According to an affidavit that a special agent with the U.S. Department of Transportation's Office of Inspector General filed in court, the Federal Aviation Administration granted Stewart a private pilot certificate in 1978. According to the FAA's website, a private pilot certificate is a type of airman's certificate, which is a pilot's license.

The affidavit says that the FAA suspended Stewart's certificate for 180 days in February 2014. In a letter sent to Stewart several months earlier, the FAA informed him it was considering a suspension due to violations of "numerous FAA regulations" during a flight from Atlanta to Portage County Airport. This included flying in unauthorized conditions and climbing to an elevation above what he had been cleared to fly.

Stewart did not appeal the suspension, nor did he surrender his certificate, as federal regulations require. This resulted in its suspension remaining in effect indefinitely.

In March 2014, while landing his single-engine plane at the Portage airport, the landing gear failed to come down all the way and the plane landed on its body. Stewart did not submit the plane to inspection and the FAA suspended its airworthiness certificate.

In 2019, Stewart flew the plane multiple times to and from an airport in Indiana. This included three flights carrying passengers on the same day. On the last of these flights, the plane's landing gear again failed to come down and it again landed on its body, records show.

In October 2019, the FAA issued an emergency order revoking Stewart's still suspended airman's certificate.

In the spring and early summer of 2020, the plane was flown out of the Portage airport multiple times. In early July, an FAA official and an Ohio State Highway Patrol trooper started an imvestigation after Stewart landed with an adult female passenger on board at the airport. Stewart was again informed that his airman's certificate had been revokerd and the plane's airworthiness was suspended.

An examination of the plane soon after determined it had "a crack on the outer surface of the wing, damage to the outer surface of the fuselage, a crack on the outboard of the left gear well, and duct tape covering portions of the aircraft," according to the afidavit.

Stewart then made several flights in the plane to the Atlanta airport and in March 2021, he did not activate his plane's transponder until shortly before it landed, preventing airport personnel from tracking his plane.

The complaint against Stewart was filed in April 2021 and a grand jury indictment was filed the following month.

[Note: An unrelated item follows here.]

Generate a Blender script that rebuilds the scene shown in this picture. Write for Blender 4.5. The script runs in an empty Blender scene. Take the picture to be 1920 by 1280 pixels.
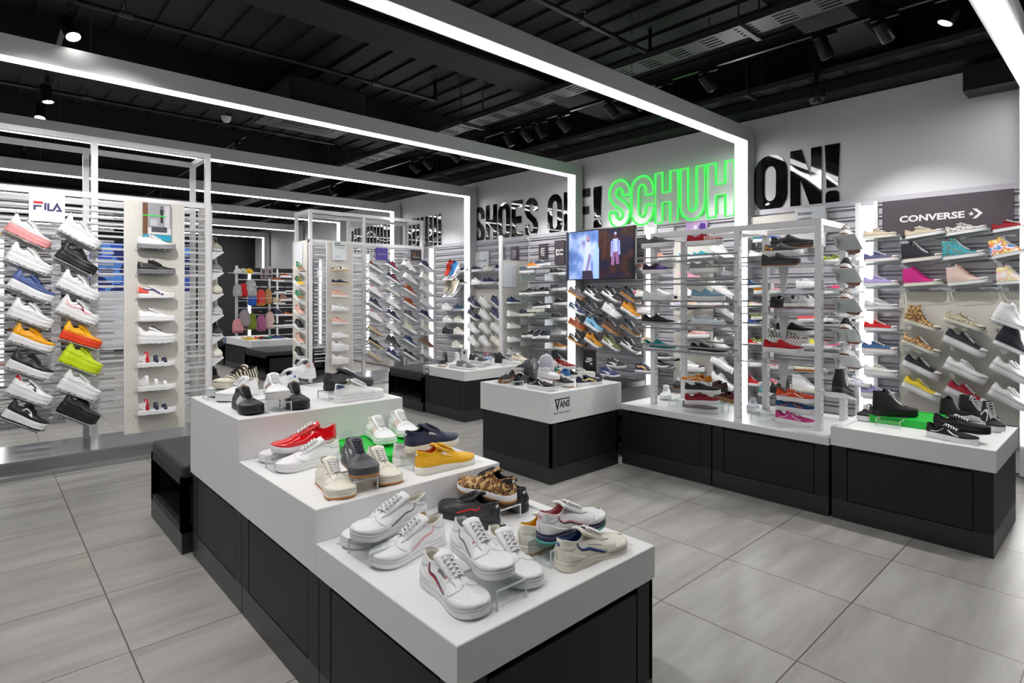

Stewart has claimed repeatedly, including in letters to the FAA, that the U.S. Department of Transportation, which includes the FAA, lacks jurisdiction under the U.S. Constitution because he is a private pilot and not engaging in interstate commerce. Stewart made a similar argument in a motion to dismiss the charges, but the court ruled that the Constitution's Commerce Clause does allow the federal government to regulate aircraft, even if the pilot is not receiving payment.

According to court records, Stewart pleaded guilty to one count of felony flying an airplane without a valid airman's certificate this past April. As part of a plea deal, two additional counts of the same charge were dismissed.